◆ Data excerpt:
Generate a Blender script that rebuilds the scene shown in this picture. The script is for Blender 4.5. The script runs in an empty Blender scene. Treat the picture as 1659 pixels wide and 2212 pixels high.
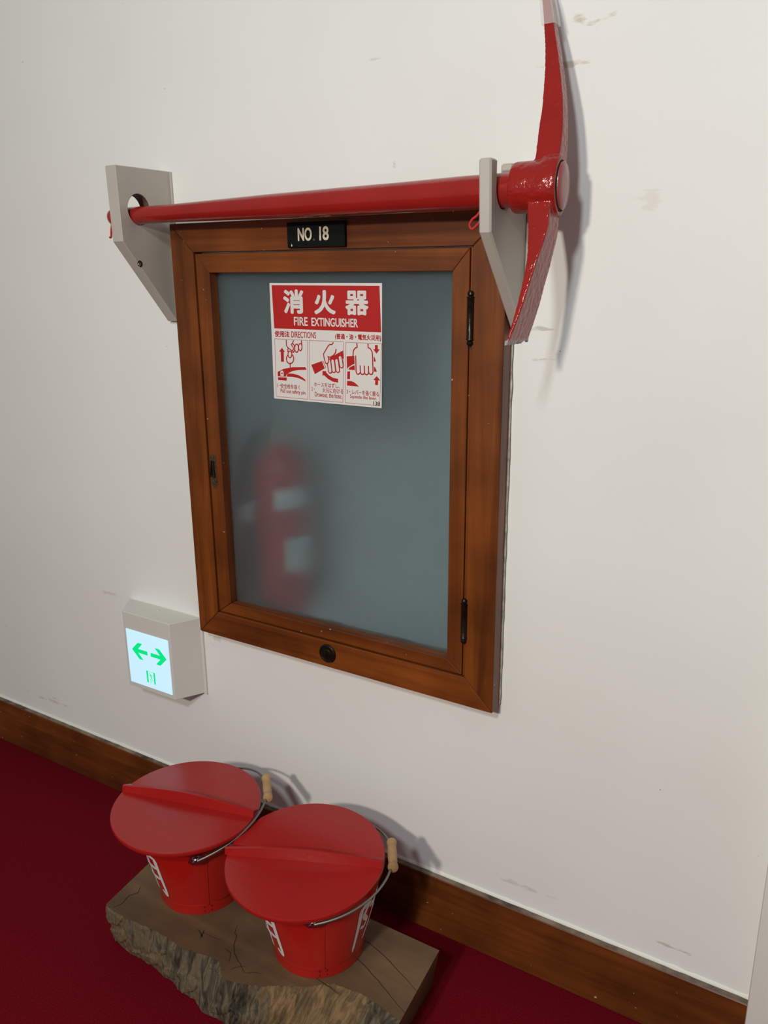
import bpy, bmesh, math, random
from mathutils import Vector, Matrix, noise
from math import sin, cos, pi, radians

S = bpy.context.scene
C = S.collection
random.seed(18)

# ------------------------------------------------------------------ camera
cam_data = bpy.data.cameras.new('camera')
cam_data.sensor_fit = 'HORIZONTAL'
cam_data.sensor_width = 36.0
cam_data.lens = 36.0 * 1782.33 / 1659.0
cam_data.clip_start = 0.01
cam = bpy.data.objects.new('camera', cam_data)
C.objects.link(cam)
YAW, PITCH, ROLL = 0.54899, -0.284885, 0.008417
_R = (Matrix.Rotation(YAW, 3, 'Z') @ Matrix.Rotation(PITCH, 3, 'X') @ Matrix.Rotation(ROLL, 3, 'Y'))
_B = Matrix((_R.col[0], _R.col[2], -_R.col[1])).transposed()
cam.matrix_world = Matrix.Translation((0.743635, -1.070697, 1.121606)) @ _B.to_4x4()
S.camera = cam

# ------------------------------------------------------------------ light
S.view_settings.view_transform = 'Standard'
S.view_settings.look = 'None'
S.view_settings.gamma = 1.0
S.view_settings.use_curve_mapping = False
S.view_settings.exposure = 0.0

world = bpy.data.worlds.new('hall_daylight')
S.world = world
world.use_nodes = True
world.node_tree.nodes['Background'].inputs[0].default_value = (0.96, 0.985, 0.98, 1)
world.node_tree.nodes['Background'].inputs[1].default_value = 0.185


def area_light(name, loc, target, power, size, color):
    d = bpy.data.lights.new(name, 'AREA')
    d.shape = 'DISK'
    d.size = size
    d.energy = power
    d.color = color
    o = bpy.data.objects.new(name, d)
    C.objects.link(o)
    o.location = loc
    o.rotation_euler = (Vector(target) - Vector(loc)).to_track_quat('-Z', 'Y').to_euler()
    return o


area_light('wall_lamp_light', (0.28, -2.1, 1.58), (0.45, 0, 0.35), 22.0, 0.13, (1.0, 0.935, 0.81))
area_light('window_light', (0.55, -2.1, 2.15), (0.55, 0, 0.35), 19.5, 0.22, (0.86, 0.965, 0.99))


# ------------------------------------------------------------------ materials
def new_mat(name):
    m = bpy.data.materials.new(name)
    m.use_nodes = True
    nt = m.node_tree
    return m, nt, nt.nodes, nt.links, nt.nodes['Principled BSDF']


def plain(name, col, rough=0.5, metal=0.0, bump=0.0, bscale=60.0, coat=0.0, var=0.0, vscale=12.0, spec=0.5):
    m, nt, N, L, b = new_mat(name)
    b.inputs['Base Color'].default_value = (*col, 1)
    b.inputs['Roughness'].default_value = rough
    b.inputs['Metallic'].default_value = metal
    b.inputs['Coat Weight'].default_value = coat
    b.inputs['Coat Roughness'].default_value = 0.12
    b.inputs['Specular IOR Level'].default_value = spec
    tc = N.new('ShaderNodeTexCoord')
    if var > 0:
        n = N.new('ShaderNodeTexNoise')
        n.inputs['Scale'].default_value = vscale
        n.inputs['Detail'].default_value = 5
        L.new(tc.outputs['Object'], n.inputs['Vector'])
        r = N.new('ShaderNodeValToRGB')
        r.color_ramp.elements[0].position = 0.3
        r.color_ramp.elements[1].position = 0.7
        r.color_ramp.elements[0].color = (*[c * (1 - var) for c in col], 1)
        r.color_ramp.elements[1].color = (*[min(1, c * (1 + var)) for c in col], 1)
        L.new(n.outputs['Fac'], r.inputs['Fac'])
        L.new(r.outputs['Color'], b.inputs['Base Color'])
    if bump > 0:
        n2 = N.new('ShaderNodeTexNoise')
        n2.inputs['Scale'].default_value = bscale
        n2.inputs['Detail'].default_value = 3
        L.new(tc.outputs['Object'], n2.inputs['Vector'])
        bp = N.new('ShaderNodeBump')
        bp.inputs['Strength'].default_value = bump
        bp.inputs['Distance'].default_value = 0.002
        L.new(n2.outputs['Fac'], bp.inputs['Height'])
        L.new(bp.outputs['Normal'], b.inputs['Normal'])
    return m


def mixrgb(N, blend='MIX', fac=0.5):
    n = N.new('ShaderNodeMix')
    n.data_type = 'RGBA'
    n.blend_type = blend
    n.inputs[0].default_value = fac
    return n   # inputs 0 fac, 6 A, 7 B ; output 2


def wood(name, dark, light, axis, rough=0.42, coat=0.10, specks=0.0, fine=1.0):
    """varnished timber, grain along the given axis of the object's own coordinates"""
    m, nt, N, L, b = new_mat(name)
    tc = N.new('ShaderNodeTexCoord')
    mp = N.new('ShaderNodeMapping')
    sc = [34.0 * fine] * 3
    sc['xyz'.index(axis)] = 1.6
    mp.inputs['Scale'].default_value = sc
    L.new(tc.outputs['Object'], mp.inputs['Vector'])
    n1 = N.new('ShaderNodeTexNoise')
    n1.inputs['Scale'].default_value = 1.0
    n1.inputs['Detail'].default_value = 6
    n1.inputs['Roughness'].default_value = 0.62
    n1.inputs['Distortion'].default_value = 0.6
    L.new(mp.outputs['Vector'], n1.inputs['Vector'])
    rp = N.new('ShaderNodeValToRGB')
    rp.color_ramp.elements[0].position = 0.28
    rp.color_ramp.elements[0].color = (*dark, 1)
    rp.color_ramp.elements[1].position = 0.72
    rp.color_ramp.elements[1].color = (*light, 1)
    L.new(n1.outputs['Fac'], rp.inputs['Fac'])
    n2 = N.new('ShaderNodeTexNoise')
    n2.inputs['Scale'].default_value = 9.0
    n2.inputs['Detail'].default_value = 3
    L.new(tc.outputs['Object'], n2.inputs['Vector'])
    r2 = N.new('ShaderNodeValToRGB')
    r2.color_ramp.elements[0].position = 0.3
    r2.color_ramp.elements[0].color = (0.62, 0.60, 0.58, 1)
    r2.color_ramp.elements[1].position = 0.7
    r2.color_ramp.elements[1].color = (1.15, 1.12, 1.05, 1)
    L.new(n2.outputs['Fac'], r2.inputs['Fac'])
    mx = mixrgb(N, 'MULTIPLY', 1.0)
    L.new(rp.outputs['Color'], mx.inputs[6])
    L.new(r2.outputs['Color'], mx.inputs[7])
    out = mx.outputs[2]
    if specks > 0:
        v = N.new('ShaderNodeTexNoise')
        v.inputs['Scale'].default_value = 120.0
        v.inputs['Detail'].default_value = 1.0
        L.new(tc.outputs['Object'], v.inputs['Vector'])
        rs = N.new('ShaderNodeValToRGB')
        rs.color_ramp.elements[0].position = 0.80 - 0.03 * specks
        rs.color_ramp.elements[0].color = (0, 0, 0, 1)
        rs.color_ramp.elements[1].position = 0.84 - 0.03 * specks
        rs.color_ramp.elements[1].color = (1, 1, 1, 1)
        L.new(v.outputs['Fac'], rs.inputs['Fac'])
        m2 = mixrgb(N)
        L.new(rs.outputs['Color'], m2.inputs[0])
        L.new(out, m2.inputs[6])
        m2.inputs[7].default_value = (0.42, 0.33, 0.22, 1)
        out = m2.outputs[2]
    L.new(out, b.inputs['Base Color'])
    b.inputs['Roughness'].default_value = rough
    b.inputs['Coat Weight'].default_value = coat
    b.inputs['Coat Roughness'].default_value = 0.2
    b.inputs['Specular IOR Level'].default_value = 0.3
    bp = N.new('ShaderNodeBump')
    bp.inputs['Strength'].default_value = 0.12
    bp.inputs['Distance'].default_value = 0.001
    L.new(n1.outputs['Fac'], bp.inputs['Height'])
    L.new(bp.outputs['Normal'], b.inputs['Normal'])
    return m


def wall_paint():
    m, nt, N, L, b = new_mat('wall_paint')
    tc = N.new('ShaderNodeTexCoord')
    n = N.new('ShaderNodeTexNoise')
    n.inputs['Scale'].default_value = 3.5
    n.inputs['Detail'].default_value = 4
    L.new(tc.outputs['Object'], n.inputs['Vector'])
    r = N.new('ShaderNodeValToRGB')
    r.color_ramp.elements[0].position = 0.3
    r.color_ramp.elements[0].color = (0.80, 0.785, 0.755, 1)
    r.color_ramp.elements[1].position = 0.7
    r.color_ramp.elements[1].color = (0.835, 0.825, 0.80, 1)
    L.new(n.outputs['Fac'], r.inputs['Fac'])
    out = r.outputs['Color']
    # sparse tiny flecks
    v = N.new('ShaderNodeTexVoronoi')
    v.inputs['Scale'].default_value = 26.0
    v.inputs['Randomness'].default_value = 1.0
    L.new(tc.outputs['Object'], v.inputs['Vector'])
    lt = N.new('ShaderNodeMath')
    lt.operation = 'LESS_THAN'
    lt.inputs[1].default_value = 0.028
    L.new(v.outputs['Distance'], lt.inputs[0])
    ng = N.new('ShaderNodeTexNoise')
    ng.inputs['Scale'].default_value = 7.0
    L.new(tc.outputs['Object'], ng.inputs['Vector'])
    gt = N.new('ShaderNodeMath')
    gt.operation = 'GREATER_THAN'
    gt.inputs[1].default_value = 0.55
    L.new(ng.outputs['Fac'], gt.inputs[0])
    mu = N.new('ShaderNodeMath')
    mu.operation = 'MULTIPLY'
    L.new(lt.outputs[0], mu.inputs[0])
    L.new(gt.outputs[0], mu.inputs[1])
    mk = mixrgb(N)
    L.new(mu.outputs[0], mk.inputs[0])
    L.new(out, mk.inputs[6])
    mk.inputs[7].default_value = (0.42, 0.38, 0.33, 1)
    out = mk.outputs[2]
    # a few scuffed patches, each at its own place on the wall
    sc = N.new('ShaderNodeTexNoise')
    sc.inputs['Scale'].default_value = 75.0
    sc.inputs['Detail'].default_value = 4
    mpp = N.new('ShaderNodeMapping')
    mpp.inputs['Scale'].default_value = (0.5, 1, 1.6)
    L.new(tc.outputs['Object'], mpp.inputs['Vector'])
    L.new(mpp.outputs['Vector'], sc.inputs['Vector'])
    for (px, pz, rx, rz, col) in ((0.372, 1.405, 0.05, 0.012, (0.55, 0.48, 0.38)), (0.36, 1.36, 0.05, 0.010, (0.55, 0.48, 0.36)),
                                  (0.335, 1.045, 0.035, 0.006, (0.5, 0.46, 0.42)), (0.34, 1.005, 0.03, 0.004, (0.5, 0.46, 0.42)),
                                  (0.47, 1.20, 0.03, 0.02, (0.74, 0.70, 0.64)), (-0.575, 0.478, 0.05, 0.008, (0.62, 0.59, 0.55)),
                                  (-0.295, 0.445, 0.02, 0.02, (0.62, 0.58, 0.54)), (-0.83, 0.16, 0.10, 0.012, (0.6, 0.55, 0.49)),
                                  (0.34, 0.155, 0.12, 0.008, (0.64, 0.61, 0.57)), (0.59, 0.15, 0.07, 0.006, (0.5, 0.45, 0.4)),
                                  (0.11, 1.265, 0.006, 0.012, (0.55, 0.53, 0.5)), (0.08, 1.40, 0.02, 0.006, (0.6, 0.6, 0.58))):
        mp = N.new('ShaderNodeMapping')
        mp.vector_type = 'TEXTURE'
        mp.inputs['Location'].default_value = (px, 0, pz)
        mp.inputs['Scale'].default_value = (rx, 1, rz)
        L.new(tc.outputs['Object'], mp.inputs['Vector'])
        gr = N.new('ShaderNodeTexGradient')
        gr.gradient_type = 'SPHERICAL'
        L.new(mp.outputs['Vector'], gr.inputs['Vector'])
        ad = N.new('ShaderNodeMath')
        ad.operation = 'MULTIPLY_ADD'
        ad.inputs[1].default_value = 0.28
        L.new(gr.outputs['Fac'], ad.inputs[0])
        L.new(sc.outputs['Fac'], ad.inputs[2])
        rr = N.new('ShaderNodeMapRange')
        rr.inputs['From Min'].default_value = 0.66
        rr.inputs['From Max'].default_value = 0.78
        rr.inputs['To Max'].default_value = 0.75
        L.new(ad.outputs[0], rr.inputs['Value'])
        g0 = N.new('ShaderNodeMath')
        g0.operation = 'GREATER_THAN'
        g0.inputs[1].default_value = 0.001
        L.new(gr.outputs['Fac'], g0.inputs[0])
        mm = N.new('ShaderNodeMath')
        mm.operation = 'MULTIPLY'
        L.new(rr.outputs[0], mm.inputs[0])
        L.new(g0.outputs[0], mm.inputs[1])
        mk = mixrgb(N)
        L.new(mm.outputs[0], mk.inputs[0])
        L.new(out, mk.inputs[6])
        mk.inputs[7].default_value = (*col, 1)
        out = mk.outputs[2]
    L.new(out, b.inputs['Base Color'])
    b.inputs['Roughness'].default_value = 0.55
    b.inputs['Specular IOR Level'].default_value = 0.25
    nb = N.new('ShaderNodeTexNoise')
    nb.inputs['Scale'].default_value = 16.0
    nb.inputs['Detail'].default_value = 5
    L.new(tc.outputs['Object'], nb.inputs['Vector'])
    bp = N.new('ShaderNodeBump')
    bp.inputs['Strength'].default_value = 0.08
    bp.inputs['Distance'].default_value = 0.004
    L.new(nb.outputs['Fac'], bp.inputs['Height'])
    L.new(bp.outputs['Normal'], b.inputs['Normal'])
    return m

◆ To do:
Which lines hold the string "scene"? List them all.

◆ Solution to this task:
Generate a Blender script that rebuilds the scene shown in this picture. The script is for Blender 4.5. The script runs in an empty Blender scene. Treat the picture as 1659 pixels wide and 2212 pixels high.
S = bpy.context.scene